September 24, 2008

THE ONE BEFORE THE ONE:

The Chosen One (Gary Smith, 12/23/96, Sports Illustrated)

It was ordinary. It was oh so ordinary. It was a salad, a dinner roll, a steak, a half potato, a slice of cake, a clinking fork, a podium joke, a ballroom full of white-linen-tablecloth conversation. Then a thick man with tufts of white hair rose from the head table. His voice trembled and his eyes teared and his throat gulped down sobs between words, and everything ordinary was cast out of the room.

He said, "Please forgive me...but sometimes I get very emotional...when I talk about my son.... My heart...fills with so...much...joy...when I realize...that this young man...is going to be able...to help so many people.... He will transcend this game...and bring to the world...a humanitarianism...which has never been known before.
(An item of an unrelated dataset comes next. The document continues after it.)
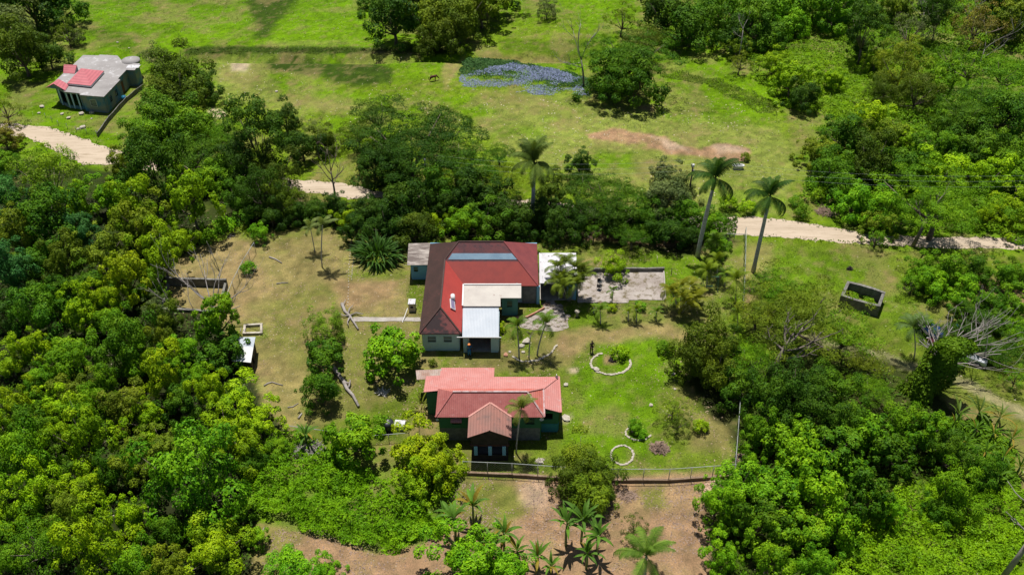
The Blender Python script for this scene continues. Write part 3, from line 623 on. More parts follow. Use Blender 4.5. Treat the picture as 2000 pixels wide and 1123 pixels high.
palm('bare-stemmed palm with few fronds in the middle of the stone-edged bed',1033,700,1036,655,4,1.1,(.12,.12,.05),r=.07,group='palms in the stone-edged bed')
palm('slim palm in the stone-edged bed, rightmost of three',1049,694,1066,632,12,1.9,PG,r=.085,group='palms in the stone-edged bed')
palm('palm in front of the pink-roofed house, its crown over the right eave',1008,884,1018,798,12,2.0,(.13,.17,.025),r=.07)
for i,(x,y,ty,n,L,c,lb) in enumerate([(1173,632,606,9,1.5,PG,'dwarf palm leftmost in the row below the patio'),(1227,626,609,7,1.1,PY,'yellowish dwarf palm left of the pair in the row below the patio'),(1243,628,604,8,1.3,PY,'yellowish dwarf palm right of the pair in the row below the patio'),(1281,626,609,8,1.2,PG,'dwarf palm rightmost in the row below the patio'),
    (1380,560,528,11,1.7,PY,'bushy young palm by the green metal frame'),(1400,545,508,12,1.8,PY,'yellow-green young palm between royal palm and wire fence'),(1398,500,470,12,1.9,PG,'young palm beside the trunk of the tallest royal palm'),(1436,590,546,12,2.1,PY,'yellow-green palm against the right wire fence'),(1415,560,535,9,1.5,PG,'small green palm just left of the right wire fence'),(1195,592,568,8,1.1,PG,'little palm under the round tree on the patio edge'),(1160,612,600,7,.8,PY,'tiny yellow palm near the clumping palm'),(1440,640,612,9,1.3,PG,'small palm at the lower end of the right wire fence'),
    (1785,700,640,12,2.6,(.08,.14,.03),'dark green palm standing between the parked cars and the drive'),(1180,445,418,9,1.8,PG,'palm half hidden in the tree belt behind the patio')]):
    palm(lb,x,y,x+rp.uniform(-2,3),ty,n,L,c,r=.07,group='young palms about the garden')
palm('coconut palm with big glossy fronds at the bottom edge of the photo',1258,1135,1262,1085,12,3.4,(.10,.18,.02),'coconut_palm','royal',.13,None,False,(-.6,.8))
def clump(label,x,y,ty,stems,n,L,spread,col,name='clumping_palm'):
    g=gnd(x,y); root=thing(name,label,'palm clump',g)
    for s in range(stems):
        a=s*2.4; h=zat(x,y,ty)*rp.uniform(.6,1.05); rr=spread*rp.uniform(.5,1); top=Vector((math.cos(a)*rr,math.sin(a)*rr,h)); b0=Vector((math.cos(a)*.25,math.sin(a)*.25,-.1))
        m=MB(); m.tube([b0,b0.lerp(top,.5)+Vector((0,0,h*.08)),top],[.05,.04,.035],6); m.build('stem',PALMBARK,root)
        fronds(root,top,FR['small'],n,L,col,tilt=(-.4,1.0))
clump('clumping palm with many stems against the white stained roof',1110,586,532,11,9,2.0,1.9,(.115,.165,.012))
clump('clumping palm with orange-green fronds at the right end of the patio',1330,608,567,11,6,1.9,1.9,(.165,.185,.008))
clump('small clump of palms below the shaded fence tree',1355,590,560,4,6,1.2,.8,(.12,.16,.02))
def banana(label,x,y,ty,n,L,col,meshes=PAD,name='banana_plant',cat='banana plant',group='banana plants',fan=1.):
    g=gnd(x,y); h=max(.3,zat(x,y,ty)); root=thing(name,label,cat,g,rp.uniform(0,6),group)
    m=MB(); m.tube([(0,0,-.1),(.03,.02,h*.6),(0,0,h)],[.13,.11,.06],7); m.build('stem',GREENSHAFT,root)
    for i in range(n):
        az=i*2.39996+rp.uniform(-.3,.3); o=link('leaf',meshes[i%3],root,loc=(0,0,h*rp.uniform(.85,1)),rot=(rp.uniform(-.2,.2),rp.uniform(-.15,.35)*fan,az),scale=L/2.6*rp.uniform(.8,1.15)); j=rp.uniform(.75,1.2)
        o.color=(col[0]*j,col[1]*j,col[2],0) if rp.random()>.12 else (.22,.17,.02,0)
BG=(.085,.185,.018)
for i,(x,y,ty,n,L,lb) in enumerate([(890,1052,1010,9,2.5,'banana plant in front of the yellow tree, left of the pair'),(925,1025,985,9,2.6,'banana plant in front of the yellow tree, right of the pair'),(985,1075,1040,8,2.2,'banana plant between the bottom bright tree and the banana group'),(1050,1110,1085,8,2.0,'banana plant at the bottom edge left of the coconut palm'),
   (1105,1065,1020,9,2.4,'banana plant at the upper left of the clump below the olive tree'),(1135,1060,1010,10,2.5,'tallest banana plant of the clump below the olive tree'),(1165,1085,1045,9,2.3,'banana plant at the right of the clump below the olive tree'),(1145,1110,1080,8,2.0,'lowest banana plant of the clump below the olive tree'),(870,1010,1000,6,1.8,'small banana plant in the shade of the yellow tree'),(1075,1118,1105,7,1.7,'banana plant cut by the bottom edge of the photo'),
   (600,868,848,7,2.0,'banana plant by the heap of dry sticks'),(1010,1100,1075,7,1.9,'banana plant right of the bright tree at the bottom edge'),(960,1100,1060,7,2.0,'banana plant rising behind the bottom bright tree')]):
    banana(lb,x,y,ty,n+4,L*.85,BG)
for i,(x,y) in enumerate([(1860,840),(1900,850),(1935,860),(1880,880),(1920,895),(1955,905),(1850,905),(1970,870),(1895,925),(1840,870),(1945,940),(1985,925)]):
    banana('strap-leaved plant, %s in the thicket at the right edge below the drive'%ORD[i].replace('nearest','first'),x,y,y-14,14,1.7,(.070,.160,.006),STRAP,'strap_leaved_plant','plant','strap-leaved plants in the thicket')
for x,y,L,lb in [(1865,825,2.2,'left small dark palm-like plant below the drive'),(1905,822,2.4,'middle palm-like plant below the drive'),(1945,832,2.2,'right palm-like plant below the drive')]:
    banana(lb,x,y,y-18,11,L,(.09,.15,.02),STRAP,'strap_leaved_plant','plant','palm-like plants below the drive')
def big_clump(label,x,y,wpx,n,L,col):
    g=gnd(x,y); root=thing('giant_leaved_clump',label,'plant clump',g); R_=wpx/spx(y)
    for i in range(n):
        a=rp.uniform(0,2*PI); rr=math.sqrt(rp.random())*R_; f=rr/R_
        o=link('leaf',STRAP[i%3],root,loc=(math.cos(a)*rr*.8,math.sin(a)*rr*.55,rp.uniform(.1,1.9)*(1-f*.5)),rot=(rp.uniform(-.2,.2),rp.uniform(-.5,.2)+f*.45,a+rp.uniform(-.4,.4)),scale=L/2.4*rp.uniform(.75,1.2)); j=rp.uniform(.7,1.25)
        o.color=(col[0]*j,col[1]*j,col[2],0)
big_clump('huge clump of dark strap leaves left of the red-roofed house',737,506,40,230,2.3,(.040,.105,.010))
big_clump('small clump of drooping yellowish leaves left of the pink-roofed house',822,800,8,26,1.2,(.16,.19,.02))
# ------------------------------------------------------------------ bare trees
def limb(m,p,d,L,r,depth,rd,gr=.1,tips=None):
    pts=[p]; n=4; q=p
    for i in range(n):
        d=(d+Vector((rd.uniform(-1,1),rd.uniform(-1,1),rd.uniform(-.6,1)))*.22+Vector((0,0,gr*.3))).normalized(); q=q+d*L/n; pts.append(q)
    m.tube(pts,[r*(1-.55*i/n) for i in range(n+1)],5 if r>.05 else 4)
    if depth>0:
        for k in range(rd.choice((2,3,3))):
            t=rd.uniform(.35,1); b_=pts[0].lerp(pts[-1],t) if False else pts[min(n,int(t*n+.5))]
            nd=(d+Vector((rd.uniform(-1,1),rd.uniform(-1,1),rd.uniform(-.4,.8)))*.85).normalized()
            limb(m,b_,nd,L*rd.uniform(.5,.75),r*.5,depth-1,rd,gr)
def dead_tree(label,x,y,h,r,limbs,seed,mat=DEADWOOD,name='dead_tree',lean=(0,0),depth=2):
    rd=random.Random(seed); g=gnd(x,y); root=thing(name,label,'tree',g,0,'bare trees')
    top=Vector((lean[0],lean[1],h)); m=MB(); m.tube([(0,0,-.2),top*.5+Vector((.1,0,0)),top],[r*1.2,r,r*.7],7); m.build('trunk',mat,root)
    for az,el,L,f in limbs:
        b=MB(); st=top*f; d=Vector((math.cos(az)*math.cos(el),math.sin(az)*math.cos(el),math.sin(el))); limb(b,st,d,L,r*.55,depth,rd); b.build('branch',mat,root)
    return root
dead_tree('leafless grey tree bent over the sunken walled pen',428,640,3.2,.16,[(2.6,.35,5.5,.9),(2.0,.5,4.5,1),(1.2,.6,4,1),(.5,.3,4.5,.9),(3.1,.1,5,.7),(-.4,.2,4,.8),(1.6,.9,3.5,1),(2.9,.6,4,1)],1)
dead_tree('bare pale tree with long thin branches over the parked cars',1792,748,4.2,.15,[(.0,.02,6.56,1),(.2,.08,6.56,1),(.4,.12,6.15,1),(-.15,-.02,6.15,.95),(.7,.3,3.28,1),(1.5,.55,2.95,1),(1.8,.5,2.62,.95),(2.2,.5,2.13,.9),(.1,.15,5.33,.9),(-.3,-.05,4.51,.85),(.55,.1,4.92,.9),(1.15,.4,3.28,.95),(.3,.0,6.15,.9)],2,lean=(.9,.3))
dead_tree('bare brown tree standing in the road gap',656,402,5.5,.13,[(.6,1.0,3.5,1),(1.6,1.1,3,1),(2.6,.9,3,.9),(3.0,.6,3,.7),(0,.5,2.8,.75),(1.2,.7,2.6,.6)],3,BARK)
dead_tree('dead grey snag leaning up out of the bush at the right edge',1957,1128,6.2,.22,[(2.2,.9,3.2,1),(.9,.7,3.4,1),(.2,.3,3,.8),(3.0,.6,2,.85),(-.6,.2,2.2,.6)],4,lean=(.9,.3),depth=1)
dead_tree('dead pale limbs at the left side of the dark feathery pasture tree',1140,168,4.5,.16,[(2.6,.9,5,1),(2.2,1.1,6,1),(1.2,1.1,5,1),(2.9,.3,3.5,.7),(3.3,-.2,3,.9)],5,lean=(-.6,.4))
dead_tree('bare forked white tree in the bush near the top right corner',1875,92,4,.12,[(.9,.8,4,1),(.4,.6,4,1),(2,.9,3,1)],6)
dead_tree('pale bare tree in the bush at the top, left of the forked one',1795,60,3.6,.12,[(.9,.8,3,1),(2.4,.6,3,1),(3,.4,3,.8),(.2,.3,3,.8)],7)
dead_tree('grey twiggy tree beside the yellow-green shrub trees above the pasture edge',1440,128,6.5,.10,[(1,.9,2,1),(2,.8,2,1),(3,.4,1.8,.8)],8)
dead_tree('slanting bare stems among the feathery trees at the right edge',1905,150,5,.10,[(.5,.6,5,1),(.3,.5,4,.7),(1.5,.9,3,1)],9)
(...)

The world will be a better place to live in...by virtue of his existence...and his presence.... I acknowledge only a small part in that...in that I know that I was personally selected by God himself...to nurture this young man...and bring him to the point where he can make his contribution to humanity.... This is my treasure.... Please accept it...and use it wisely.... Thank you."

Blinking tears, the man found himself inside the arms of his son and the applause of the people, all up on their feet.

In the history of American celebrity, no father has ever spoken this way. Too many dads have deserted or died before their offspring reached this realm, but mostly they have fallen mute, the father's vision exceeded by the child's, leaving the child to wander, lost, through the sad and silly wilderness of modern fame.

So let us stand amidst this audience at last month's Fred Haskins Award dinner to honor America's outstanding college golfer of 1996, and take note as Tiger and Earl Woods embrace, for a new manner of celebrity is taking form before our eyes. Regard the 64-year-old African-American father, arm upon the superstar's shoulder, right where the chip is so often found, declaring that this boy will do more good for the world than any man who ever walked it. Gaze at the 20-year-old son, with the blood of four races in his veins, not flinching an inch from the yoke of his father's prophecy but already beginning to scent the complications. The son who stormed from behind to win a record third straight U.S. Amateur last August, turned pro and rang up scores in the 60s in 21 of his first 27 rounds, winning two PGA Tour events as he doubled and tripled the usual crowds and dramatically changed their look and age.

Now turn. Turn and look at us, the audience, standing in anticipation of something different, something pure. Quiet. Just below the applause, or within it, can you hear the grinding? That's the relentless chewing mechanism of fame, girding to grind the purity and the promise to dust. Not the promise of talent, but the bigger promise, the father's promise, the one that stakes everything on the boy's not becoming separated from his own humanity and from all the humanity crowding around him.

It's a fitting moment, while he's up there at the head table with the audience on its feet, to anoint Eldrick (Tiger) Woods—the rare athlete to establish himself immediately as the dominant figure in his sport—as SPORTS ILLUSTRATED'S 1996 Sportsman of the Year. And to pose a question: Who will win? The machine...or the youth who has just entered its maw?

Tiger Woods will win. He'll fulfill his father's vision because of his mind, one that grows more still, more willful, more efficient, the greater the pressure upon him grows.

The machine will win because it has no mind. It flattens even as it lifts, trivializes even as it exalts, spreads a man so wide and thin that he becomes margarine soon enough.

Tiger will win because of God's mind. Can't you see the pattern? Earl Woods asks. Can't you see the signs? "Tiger will do more than any other man in history to change the course of humanity," Earl says.

Sports history, Mr. Woods? Do you mean more than Joe Louis and Jackie Robinson, more than Muhammad Ali and Arthur Ashe? "More than any of them because he's more charismatic, more educated, more prepared for this than anyone."

Anyone, Mr. Woods? Your son will have more impact than Nelson Mandela, more than Gandhi, more than Buddha?

"Yes, because he has a larger forum than any of them. Because he's playing a sport that's international. Because he's qualified through his ethnicity to accomplish miracles. He's the bridge between the East and the West. There is no limit because he has the guidance. I don't know yet exactly what form this will take. But he is the Chosen One. He'll have the power to impact nations. Not people. Nations. The world is just getting a taste of his power."


Ah, the odd notion that ethnicity is signifigance.